We can find $a$ by substituting the equation $\left( 10 \right)$ in equation $\left( 4 \right)$. Since we
had ignored equation $\left( 8 \right)$, we will not substitute equation $\left( 10 \right)$ in $a=+b$.
We will substitute the equation $\left( 10 \right)$ only in $a=-b$.
Substituting $b=1$ from equation $\left( 10 \right)$ in $a=-b$, we get,
$a=-1..........\left( 11 \right)$
Hence, from equation $\left( 10 \right)$ and equation $\left( 11 \right)$, we obtain $a=-1,b=1$.

Therefore the correct answer is option (a).

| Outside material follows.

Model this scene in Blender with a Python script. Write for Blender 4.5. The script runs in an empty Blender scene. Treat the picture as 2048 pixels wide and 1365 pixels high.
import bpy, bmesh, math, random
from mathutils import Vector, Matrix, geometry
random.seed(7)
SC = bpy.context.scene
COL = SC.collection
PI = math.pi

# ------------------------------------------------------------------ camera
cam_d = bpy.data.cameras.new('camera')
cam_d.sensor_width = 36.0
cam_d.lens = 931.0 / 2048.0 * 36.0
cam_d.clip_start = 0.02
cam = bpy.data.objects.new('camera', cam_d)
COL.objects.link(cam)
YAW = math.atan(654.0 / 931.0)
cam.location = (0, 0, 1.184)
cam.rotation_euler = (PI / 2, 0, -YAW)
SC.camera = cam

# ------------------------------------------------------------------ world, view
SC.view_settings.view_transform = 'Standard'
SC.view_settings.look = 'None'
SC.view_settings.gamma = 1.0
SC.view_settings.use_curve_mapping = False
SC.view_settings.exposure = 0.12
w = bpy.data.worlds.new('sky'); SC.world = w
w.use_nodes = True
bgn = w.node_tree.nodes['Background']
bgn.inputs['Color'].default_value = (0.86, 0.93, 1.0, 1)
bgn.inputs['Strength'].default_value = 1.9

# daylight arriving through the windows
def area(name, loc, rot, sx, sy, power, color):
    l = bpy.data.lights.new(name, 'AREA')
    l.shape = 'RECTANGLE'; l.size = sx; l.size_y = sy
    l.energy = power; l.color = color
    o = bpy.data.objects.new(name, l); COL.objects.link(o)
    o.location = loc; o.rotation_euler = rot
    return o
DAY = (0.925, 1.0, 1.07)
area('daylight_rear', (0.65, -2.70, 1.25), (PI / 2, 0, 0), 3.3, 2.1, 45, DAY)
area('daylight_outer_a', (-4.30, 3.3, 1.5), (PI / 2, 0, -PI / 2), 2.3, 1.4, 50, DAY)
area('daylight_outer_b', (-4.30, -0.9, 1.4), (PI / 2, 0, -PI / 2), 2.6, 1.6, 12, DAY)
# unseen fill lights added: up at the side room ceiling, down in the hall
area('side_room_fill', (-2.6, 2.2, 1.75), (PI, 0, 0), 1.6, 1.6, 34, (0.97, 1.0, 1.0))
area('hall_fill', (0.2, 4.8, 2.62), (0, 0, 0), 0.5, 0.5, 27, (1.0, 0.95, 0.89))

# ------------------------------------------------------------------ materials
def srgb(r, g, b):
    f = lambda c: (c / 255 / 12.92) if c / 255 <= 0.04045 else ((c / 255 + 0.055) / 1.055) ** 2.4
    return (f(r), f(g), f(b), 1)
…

Note: Sometimes in such types of questions, we may apply the incorrect formula of the integration that we discussed in equation $\left( 1 \right)$. We sometimes apply it as
$\int\limits_{a}^{b}{{{x}^{n}}dx}=\dfrac{1}{n-1}\left( {{b}^{n-1}}-{{a}^{n-1}} \right)$ instead of
$\int\limits_{a}^{b}{{{x}^{n}}dx}=\dfrac{1}{n+1}\left( {{b}^{n+1}}-{{a}^{n+1}} \right)$ because we convert $n$ to $n-1$ in differentiation.